→ REQUIRED TASK:
Write out each line exactly as it stands, please.

→ SUPPLIED MATERIAL:
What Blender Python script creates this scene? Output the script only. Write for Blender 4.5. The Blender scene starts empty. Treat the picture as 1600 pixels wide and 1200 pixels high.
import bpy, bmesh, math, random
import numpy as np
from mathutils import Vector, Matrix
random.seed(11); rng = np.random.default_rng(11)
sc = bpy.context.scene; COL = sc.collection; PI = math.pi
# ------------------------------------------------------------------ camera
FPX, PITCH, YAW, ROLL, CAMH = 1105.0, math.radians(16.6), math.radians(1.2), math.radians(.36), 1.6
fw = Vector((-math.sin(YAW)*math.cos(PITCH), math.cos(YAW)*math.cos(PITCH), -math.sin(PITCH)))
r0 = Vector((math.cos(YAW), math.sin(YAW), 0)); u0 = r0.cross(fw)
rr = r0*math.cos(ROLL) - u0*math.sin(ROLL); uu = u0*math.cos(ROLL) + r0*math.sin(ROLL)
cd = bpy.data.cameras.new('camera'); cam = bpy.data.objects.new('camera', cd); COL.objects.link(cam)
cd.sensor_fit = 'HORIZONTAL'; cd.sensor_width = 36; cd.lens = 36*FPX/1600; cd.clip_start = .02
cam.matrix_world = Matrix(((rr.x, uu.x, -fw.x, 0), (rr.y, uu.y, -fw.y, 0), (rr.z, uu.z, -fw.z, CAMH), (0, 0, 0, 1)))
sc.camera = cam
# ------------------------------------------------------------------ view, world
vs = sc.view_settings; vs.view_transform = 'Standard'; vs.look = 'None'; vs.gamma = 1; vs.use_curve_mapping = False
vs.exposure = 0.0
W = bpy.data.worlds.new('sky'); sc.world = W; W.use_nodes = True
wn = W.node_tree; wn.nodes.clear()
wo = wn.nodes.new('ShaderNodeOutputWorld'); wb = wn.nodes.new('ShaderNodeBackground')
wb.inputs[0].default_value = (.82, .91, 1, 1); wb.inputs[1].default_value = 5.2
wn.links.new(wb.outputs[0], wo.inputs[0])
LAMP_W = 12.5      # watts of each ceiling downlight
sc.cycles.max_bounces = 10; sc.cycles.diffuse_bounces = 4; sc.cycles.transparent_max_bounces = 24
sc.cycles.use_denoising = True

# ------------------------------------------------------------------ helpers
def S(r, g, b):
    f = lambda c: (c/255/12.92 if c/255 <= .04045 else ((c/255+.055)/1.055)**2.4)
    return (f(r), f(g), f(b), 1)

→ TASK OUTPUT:
What Blender Python script creates this scene? Output the script only. Write for Blender 4.5. The Blender scene starts empty. Treat the picture as 1600 pixels wide and 1200 pixels high.
import bpy, bmesh, math, random
import numpy as np
from mathutils import Vector, Matrix
random.seed(11); rng = np.random.default_rng(11)
sc = bpy.context.scene; COL = sc.collection; PI = math.pi
# ------------------------------------------------------------------ camera
FPX, PITCH, YAW, ROLL, CAMH = 1105.0, math.radians(16.6), math.radians(1.2), math.radians(.36), 1.6
fw = Vector((-math.sin(YAW)*math.cos(PITCH), math.cos(YAW)*math.cos(PITCH), -math.sin(PITCH)))
r0 = Vector((math.cos(YAW), math.sin(YAW), 0)); u0 = r0.cross(fw)
rr = r0*math.cos(ROLL) - u0*math.sin(ROLL); uu = u0*math.cos(ROLL) + r0*math.sin(ROLL)
cd = bpy.data.cameras.new('camera'); cam = bpy.data.objects.new('camera', cd); COL.objects.link(cam)
cd.sensor_fit = 'HORIZONTAL'; cd.sensor_width = 36; cd.lens = 36*FPX/1600; cd.clip_start = .02
cam.matrix_world = Matrix(((rr.x, uu.x, -fw.x, 0), (rr.y, uu.y, -fw.y, 0), (rr.z, uu.z, -fw.z, CAMH), (0, 0, 0, 1)))
sc.camera = cam
# ------------------------------------------------------------------ view, world
vs = sc.view_settings; vs.view_transform = 'Standard'; vs.look = 'None'; vs.gamma = 1; vs.use_curve_mapping = False
vs.exposure = 0.0
W = bpy.data.worlds.new('sky'); sc.world = W; W.use_nodes = True
wn = W.node_tree; wn.nodes.clear()
wo = wn.nodes.new('ShaderNodeOutputWorld'); wb = wn.nodes.new('ShaderNodeBackground')
wb.inputs[0].default_value = (.82, .91, 1, 1); wb.inputs[1].default_value = 5.2
wn.links.new(wb.outputs[0], wo.inputs[0])
LAMP_W = 12.5      # watts of each ceiling downlight
sc.cycles.max_bounces = 10; sc.cycles.diffuse_bounces = 4; sc.cycles.transparent_max_bounces = 24
sc.cycles.use_denoising = True

# ------------------------------------------------------------------ helpers
def S(r, g, b):
    f = lambda c: (c/255/12.92 if c/255 <= .04045 else ((c/255+.055)/1.055)**2.4)
    return (f(r), f(g), f(b), 1)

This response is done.